The Georgia Department of Transportation and the Federal Railroad Administration announced on July 9 that the Greenfield Corridor Alternative is the preferred route for the high speed rail that will bullet from Charlotte to Atlanta. 

The 274-mile route is set to connect two major transportation hubs in Georgia and North Carolina, and could sustain speeds of up to 220 mph.

The route has a starting point at Hartsfield-Jackson Atlanta International Airport, ending point at the Charlotte Gateway Station in North Carolina, and includes potential station locations along the way in Doraville, Tucker, Suwanee, Lawrenceville, and Athens as well as cities in North Carolina.

In October 2019, the agencies proposed three routes as options for the high speed rail that would run from the Peach State to the Tar Heel State. 

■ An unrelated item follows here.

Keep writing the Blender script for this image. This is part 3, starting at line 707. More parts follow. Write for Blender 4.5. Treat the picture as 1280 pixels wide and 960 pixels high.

The FRA officially recommended the Greenfield as its preferred alternative route last Friday after holding a comment period, in which they heard input from the public and stakeholders during open houses and other public meetings.

The FRA and GDOT published the decision in the Environmental Protection Agency Federal Register as part of the Tier 1 Final Environmental Impact Statement and Record of Decision (Tier 1 FEIS/ROD) after working with stakeholders in the Carolinas.

The Tier 1 FEIS/ROD study document states the Greenfield will improve intercity travel between the two southern states by expanding transportation capacity in the region and speeding up trip time and reliability. 

"In comparison to the other Corridor Alternatives, the Greenfield Corridor Alternative performed better overall in meeting the project’s purpose and need," the document states.

The project is all about improving energy efficiency, air quality, and alternative travel modes while responding to economic, employment, and population growth, according to the document.

No need to cancel road trip plans just yet - the project has taken years to process and may still take plenty of time to complete.

The FRA is holding a 30-day waiting period after the July 9 announcement for the public, stakeholders, Native American Tribes, coordinating agencies and others to review and speak their minds on the Greenfield route and the Tier 1 FEIS/ROD study.